Retype all of the listing exactly, passing over any picture you find.

### COLLECTED DATA
— Begin —
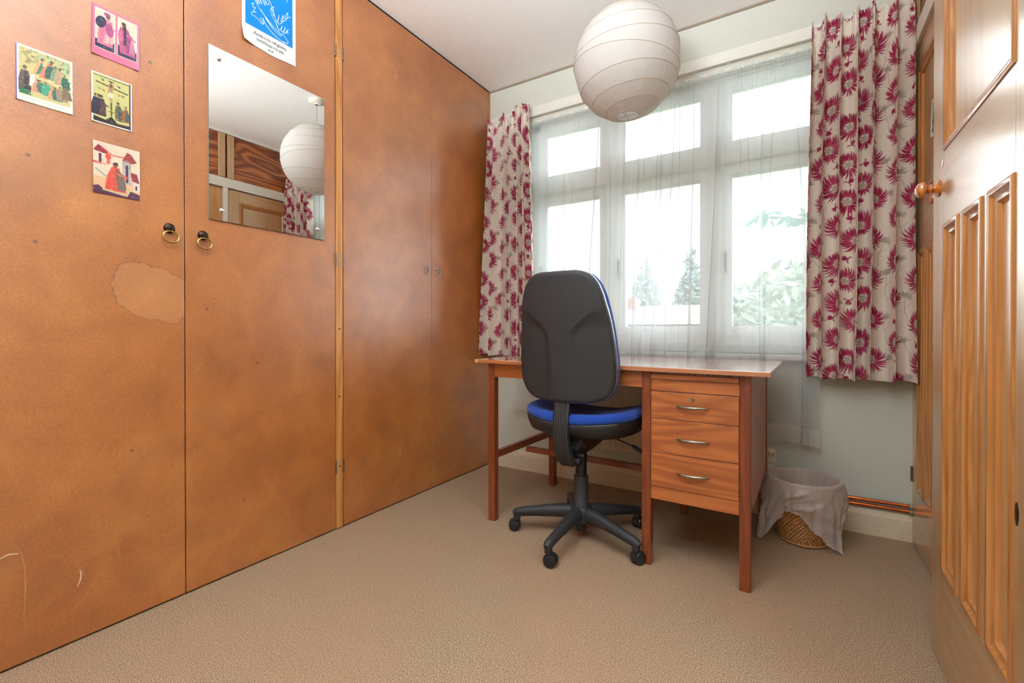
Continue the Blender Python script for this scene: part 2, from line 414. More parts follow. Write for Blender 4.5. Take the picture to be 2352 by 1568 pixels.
# ------------------------------------------------------------------ room shell
XL, XR, YW, CH = -1.73, 0.395, 2.51, 2.44          # wardrobe face, cupboard face, window wall, ceiling
YB = -0.85
def struct(name, bm, m, **k): return tag(obj(name, bm, m, **k), kind='structure')
struct('floor', bx(-2.32, 1.7, YB - .1, YW + .25, -.06, 0), 'carpet_pile')
struct('ceiling', bx(-2.32, 1.7, YB - .1, YW + .25, CH, CH + .06), 'ceiling_paint')
struct('wall_left', bx(-2.42, -2.32, YB - .1, YW + .25, 0, CH), 'wall_paint')
struct('wall_back', bx(-2.32, 1.7, YB - .1, YB, 0, CH), 'wall_paint')
WX0, WX1, WZ0, WZ1 = -1.44, 0.17, 0.765, 2.165       # window opening
b = nb(); T = .27
box(b, -2.32, WX0, YW, YW + T, 0, CH); box(b, WX1, 1.7, YW, YW + T, 0, CH)
box(b, WX0, WX1, YW, YW + T, 0, WZ0); box(b, WX0, WX1, YW, YW + T, WZ1, CH)
struct('wall_window', b, 'wall_paint')
b = nb(); box(b, XR + .02, XR + .1, YB, .22, 0, CH); box(b, XR + .02, XR + .1, .22, .98, 2.02, CH)
struct('wall_right', b, 'wall_paint')
struct('wall_landing', bx(1.6, 1.7, YB, YW, 0, CH), 'wall_paint')
# right side: alcove filled by cupboards (frame, posts and rail are joinery of the room)
b = nb()
box(b, XR - .012, XR + .03, .98, YW, 2.0, 2.072)          # white rail
box(b, XR - .008, XR + .03, 1.880, 1.915, 0, 2.0)        # white post
box(b, XR + .0, XR + .03, .98, YW, 2.425, CH)
struct('trim_1', b, 'white_gloss')
struct('trim_2', bx(XR + .001, XR + .04, 2.494, YW, 0, 2.0), 'cream_gloss')   # cupboard door jamb in the corner
# skirting
b = nb()
rings = [[(x, YW - d, z) for d, z in ((0, 0), (.018, 0), (.018, .085), (.014, .1), (.008, .112), (0, .115))] for x in (-1.73, XR)]
rings_solid(b, rings); struct('baseboard_window', b, 'cream_gloss')
# brown gap strip, shadow line painted in, where ceiling meets wall and wardrobe
struct('trim_shadow_line', bx(-1.73, XR, YW - .006, YW, CH - .010, CH), 'shadow_line_and_collar')
# curtain board under the plaster band
b = nb(); box(b, -1.715, XR - .004, YW - .03, YW, 2.200, 2.246); box(b, -1.715, XR - .004, YW - .012, YW, 2.150, 2.200)
struct('trim_4', b, 'white_gloss', bevel=.002)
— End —
### RESULT OF THE EXERCISE
Continue the Blender Python script for this scene: part 2, from line 414. More parts follow. Write for Blender 4.5. Take the picture to be 2352 by 1568 pixels.
# ------------------------------------------------------------------ room shell
XL, XR, YW, CH = -1.73, 0.395, 2.51, 2.44          # wardrobe face, cupboard face, window wall, ceiling
YB = -0.85
def struct(name, bm, m, **k): return tag(obj(name, bm, m, **k), kind='structure')
struct('floor', bx(-2.32, 1.7, YB - .1, YW + .25, -.06, 0), 'carpet_pile')
struct('ceiling', bx(-2.32, 1.7, YB - .1, YW + .25, CH, CH + .06), 'ceiling_paint')
struct('wall_left', bx(-2.42, -2.32, YB - .1, YW + .25, 0, CH), 'wall_paint')
struct('wall_back', bx(-2.32, 1.7, YB - .1, YB, 0, CH), 'wall_paint')
WX0, WX1, WZ0, WZ1 = -1.44, 0.17, 0.765, 2.165       # window opening
b = nb(); T = .27
box(b, -2.32, WX0, YW, YW + T, 0, CH); box(b, WX1, 1.7, YW, YW + T, 0, CH)
box(b, WX0, WX1, YW, YW + T, 0, WZ0); box(b, WX0, WX1, YW, YW + T, WZ1, CH)
struct('wall_window', b, 'wall_paint')
b = nb(); box(b, XR + .02, XR + .1, YB, .22, 0, CH); box(b, XR + .02, XR + .1, .22, .98, 2.02, CH)
struct('wall_right', b, 'wall_paint')
struct('wall_landing', bx(1.6, 1.7, YB, YW, 0, CH), 'wall_paint')
# right side: alcove filled by cupboards (frame, posts and rail are joinery of the room)
b = nb()
box(b, XR - .012, XR + .03, .98, YW, 2.0, 2.072)          # white rail
box(b, XR - .008, XR + .03, 1.880, 1.915, 0, 2.0)        # white post
box(b, XR + .0, XR + .03, .98, YW, 2.425, CH)
struct('trim_1', b, 'white_gloss')
struct('trim_2', bx(XR + .001, XR + .04, 2.494, YW, 0, 2.0), 'cream_gloss')   # cupboard door jamb in the corner
# skirting
b = nb()
rings = [[(x, YW - d, z) for d, z in ((0, 0), (.018, 0), (.018, .085), (.014, .1), (.008, .112), (0, .115))] for x in (-1.73, XR)]
rings_solid(b, rings); struct('baseboard_window', b, 'cream_gloss')
# brown gap strip, shadow line painted in, where ceiling meets wall and wardrobe
struct('trim_shadow_line', bx(-1.73, XR, YW - .006, YW, CH - .010, CH), 'shadow_line_and_collar')
# curtain board under the plaster band
b = nb(); box(b, -1.715, XR - .004, YW - .03, YW, 2.200, 2.246); box(b, -1.715, XR - .004, YW - .012, YW, 2.150, 2.200)
struct('trim_4', b, 'white_gloss', bevel=.002)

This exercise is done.